Foi o caso do piloto de caça alemão Manfred von Richthofen, o Barão Vermelho. Descendente de uma família aristocrata, o militar abateu cerca de 80 aviões inimigos durante a guerra. Foi morto menos de sete meses antes do fim da guerra por um artilheiro australiano. Outro destaque da Alemanha foi o uso dos submarinos, uma alternativa aos encouraçados encurralados no Mar do Norte. O ataque à frota naval britânica provocou desespero entre a população civil.

Mais de 100 mil toneladas de alimentos destinados ao Reino Unido eram afundados por mês, ressalta Almeida. Os britânicos chegaram a cogitar a capitulação. Só não o fizeram com a entrada dos EUA na guerra.

VEÍCULOS BLINDADOS TIVERAM PAPEL DECISIVO

Diante dos ataques aos encouraçados, dos aviões abatidos e do gás venenoso, o Reino Unido apostou no desenvolvimento de tanques. Seus componentes— o revestimento blindado, o motor de combustão interna e o sistema de locomoção sobre esteiras — já existiam desde o início do século. No entanto, a primeira batalha com um número expressivo de tanques ocorreu só em 1916. Nos dois anos seguintes, o veículo se firmou como o melhor instrumento para vencer as crateras abertas pelas trincheiras. Seu uso foi difundido na Segunda Guerra Mundial, quando também teve papel determinante.
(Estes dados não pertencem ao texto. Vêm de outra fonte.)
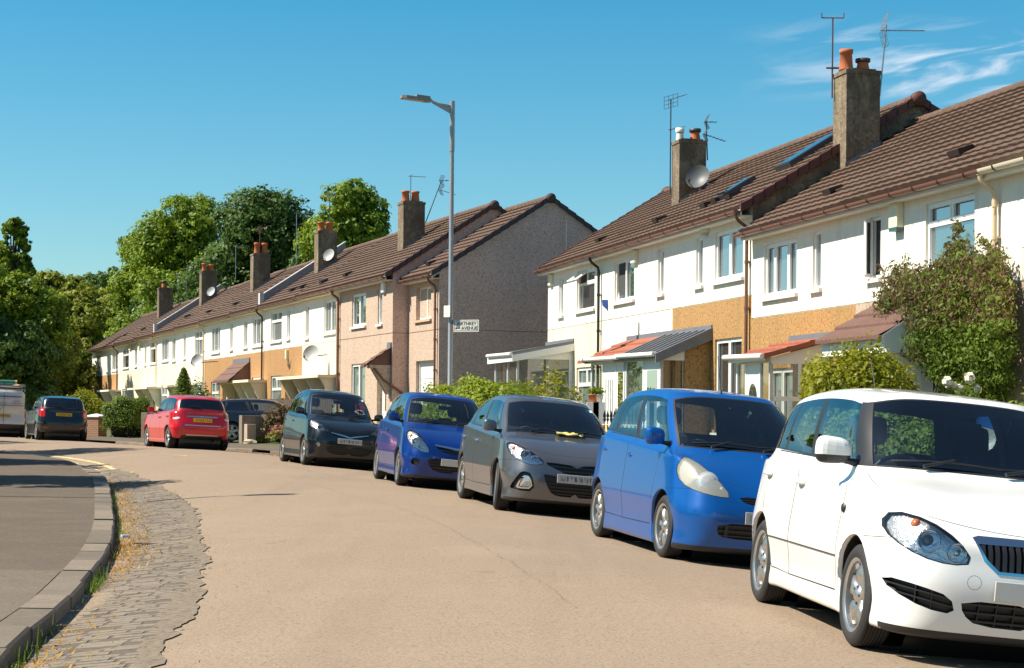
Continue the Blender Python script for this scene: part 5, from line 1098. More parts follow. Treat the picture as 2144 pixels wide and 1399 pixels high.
CARS['verso'] = P(L=3.99, W=1.695, H=1.69, fo=.80, wb=2.55, tr=.305, ar=.355, cowl=(.84, 1.08), wtop=(1.58, 1.59), shoulder=(.95, 1.06), belt=(1.07, 1.15), tumble=.26, wrap=(.34, .20), corner=[.20, .22, .26, .29, .32, .38], cornery=.935,
    nose=([.15, .08, .02, .0, .03, .13], [.20, .205, .34, .53, .70, .82]), rtop=(.30, 1.56), rbase=(.10, 1.12), plates=[(1, .57, M_PLW)], bulbs=[(.62, .82, .055, 'lens'), (.50, .79, .035, 'amber')],
    feats=[('headlight', 'front', [(.42, .765), (.60, .755), (.75, .80), (.80, .86), (.795, .95), (.74, .98), (.64, .92), (.52, .84)]), ('chrome', 'front', [(-.01, .645), (.05, .65), (.16, .685), (.40, .73), (.41, .745), (.12, .70), (-.01, .665)], 'sharp'), ('grille', 'front', [(-.01, .62), (.12, .625), (.34, .665), (.41, .725), (.15, .68), (.05, .645), (-.01, .64)]),
           ('lower_grille', 'front', [(-.01, .28), (.36, .29), (.46, .34), (.50, .46), (-.01, .47)])]+bars_h('lower_bar', 'front', -.01, .48, .29, .46, 3, .007)
          +[('fog_lamp', 'front', circ(.665, .46, .05, 20)), ('diffuser', 'front', [(-.01, .13), (.84, .13), (.84, .205), (-.01, .21)], 'sharp')], doorz=.31, spokes=(5, 'twin'), tw=.19, sticker=2.2, mirrorcol=paint('mirror_black', (.012, .012, .014), 0, .2))
CARS['red'] = P(L=3.95, W=1.695, H=1.51, fo=.82, wb=2.51, tr=.30, ar=.345, cowl=(.98, 1.0), wtop=(1.74, 1.41), shoulder=(.88, .97), belt=(.98, 1.08), tumble=.23, rtop=(.34, 1.40), rbase=(.13, 1.08), plates=[(-1, .80, M_PLY)], rwiper=1, rglass=G_DARK, wipers=0, mirror2=0,
    tail=([.24, .14, .04, .0, .04, .10], [.27, .29, .40, .57, .75, .92]), bulbs=[(.65, .74, .05, 'bowl')],
    feats=[('headlight', 'front', [(.46, .62), (.70, .68), (.78, .80), (.72, .88), (.58, .76)]), ('lower_grille', 'front', [(-.01, .30), (.40, .31), (.48, .48), (-.01, .46)]),
           ('taillight', 'rear', [(.60, .83), (.70, .79), (.80, .80), (.81, .95), (.74, 1.08), (.68, 1.08), (.64, .95)]), ('reverse_lamp', 'rear', [(.61, .835), (.70, .80), (.78, .80), (.78, .85), (.64, .88)]),
           ('chrome', 'rear', [(-.01, .885), (.42, .885), (.43, .915), (-.01, .92)], 'sharp'), ('silver_strip', 'rear', [(-.01, .645), (.50, .645), (.50, .672), (-.01, .672)], 'sharp'),
           ('diffuser', 'rear', [(-.01, .24), (.62, .24), (.58, .37), (.48, .40), (-.01, .40)], 'sharp'), ('silver_strip', 'rear', [(-.01, .375), (.44, .375), (.46, .40), (-.01, .402)], 'sharp')], spokes=(5, 'cover'), tw=.18)
CARS['black'] = P(L=3.9, W=1.695, H=1.525, fo=.78, wb=2.495, tr=.30, ar=.345, cowl=(.85, 1.03), wtop=(1.75, 1.44), shoulder=(.93, 1.0), belt=(1.02, 1.08), tumble=.22, rtop=(.32, 1.42), rbase=(.10, 1.06), plates=[(-1, .875, M_PLY)], rwiper=1, rglass=G_CAR, wipers=0, mirror2=0,
    tail=([.24, .14, .04, .0, .04, .08], [.25, .27, .40, .57, .76, .93]), bulbs=[(.65, .74, .05, 'bowl')],
    feats=[('headlight', 'front', [(.40, .66), (.70, .72), (.78, .82), (.72, .95), (.58, .84)]), ('lower_grille', 'front', [(-.01, .30), (.40, .31), (.48, .48), (-.01, .46)]),
           ('taillight', 'rear', [(.60, .80), (.72, .78), (.80, .82), (.80, 1.02), (.72, 1.13), (.66, 1.12), (.62, 1.0)]), ('reflector_red', 'rear', [(.52, .415), (.68, .42), (.68, .445), (.52, .44)], 'sharp'),
           ('diffuser', 'rear', [(-.01, .24), (.60, .24), (.56, .36), (-.01, .37)], 'sharp')], spokes=(5, 'cover'), tw=.18)
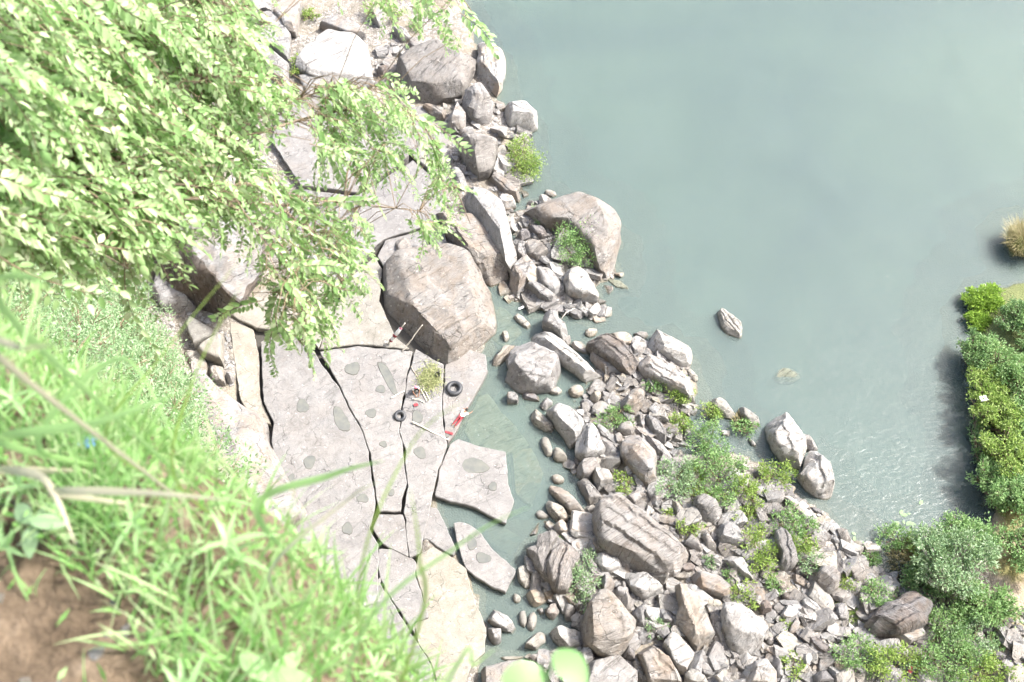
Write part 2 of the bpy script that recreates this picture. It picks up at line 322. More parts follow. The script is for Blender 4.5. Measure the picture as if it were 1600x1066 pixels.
def ground_mat():
    b = NB('shore_gravel'); tc = b.add('ShaderNodeTexCoord'); v = tc.outputs['Object']
    vo = b.add('ShaderNodeTexVoronoi', {'Vector': v, 'Scale': 5.0, 'Randomness': 1.0}); vo2 = b.add('ShaderNodeTexVoronoi', {'Vector': v, 'Scale': 5.0}, feature='DISTANCE_TO_EDGE')
    rc = b.add('ShaderNodeSeparateColor', {0: vo.outputs['Color']}).outputs[0]
    col = b.ramp(rc, [(0, (.13, .12, .105)), (.5, (.24, .225, .205)), (1, (.37, .35, .325))])
    eg = b.ramp(vo2.outputs['Distance'], [(0, (1, 1, 1)), (.12, (0, 0, 0))])
    col = b.mix(b.math('MULTIPLY', eg, .7), col, (.06, .055, .048))
    n = b.noise(v, .4, 6, .6, .5)
    col = b.mix(b.ramp(n, [(.45, (0, 0, 0)), (.62, (.8, .8, .8))]), col, (.20, .175, .135))
    geo = b.add('ShaderNodeNewGeometry'); sp = b.add('ShaderNodeSeparateXYZ', {0: geo.outputs['Position']}); z = sp.outputs[2]
    # tan sandy flat in the east, grassy patches
    sx = b.add('ShaderNodeMapRange', {0: b.math('ADD', sp.outputs[0], b.math('MULTIPLY', b.noise(v, .25, 4), 5.0)), 1: 28.5, 2: 31.0}).outputs[0]
    sand = b.mix(b.noise(v, 1.2, 6, .7), (.30, .24, .165), (.42, .35, .26)); sand = b.mix(b.ramp(b.noise(v, .5, 4), [(.5, (0, 0, 0)), (.65, (.8, .8, .8))]), sand, (.22, .21, .07))
    sy = b.add('ShaderNodeMapRange', {0: sp.outputs[1], 1: 33.0, 2: 30.0}).outputs[0]
    col = b.mix(sx, col, b.mix(sy, b.mix(b.noise(v, .9, 5), (.09, .12, .04), (.17, .18, .08)), sand))
    wf = b.add('ShaderNodeMapRange', {0: b.math('SUBTRACT', z, b.math('MULTIPLY', n, .12)), 1: .10, 2: -.10, 3: 0.0, 4: .72}).outputs[0]
    col = b.mix(wf, col, (.085, .085, .062))
    h = b.math('ADD', b.math('MULTIPLY', vo2.outputs['Distance'], 1.2), b.noise(v, 14, 5))
    return b.done(b.add('ShaderNodeBsdfPrincipled', {'Base Color': col, 'Roughness': .9, 'Specular IOR Level': .2, 'Normal': b.bump(h, .8, .08)}))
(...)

Diversos projetos de tecnologia bélica existiam muito tempo antes de entrar em prática, assinala Almeida. Leonardo Da Vinci fez desenhos de tanques no século XV, em pleno Renascimento. Mas qual era a utilidade de se desenvolver uma arma como essa em uma época de guerras aristocráticas?

Durante séculos, era mais fácil levar um camponês para o campo de batalha e deixá-lo morrer lutando. Com a Primeira Guerra Mundial, que pôs o comércio mundial de joelhos e levou os países à exaustão, os projetos tiveram de sair do papel.

A urgência por inovações bélicas foi refletida em um artigo publicado pelo britânico H.G. Wells, em maio de 1915, no jornal “The New York Times”. No texto, ele afirma que “o crescente poder de destruição do homem, se não for inibido, acabará com a (…) liberdade do mundo”. Conhecido como pai da ficção científica, Wells se preocupava ali com um quadro vívido em que as principais potências se empenhavam em inventar instrumentos para tentar destruir seus inimigos num conflito que se arrastaria por mais três anos.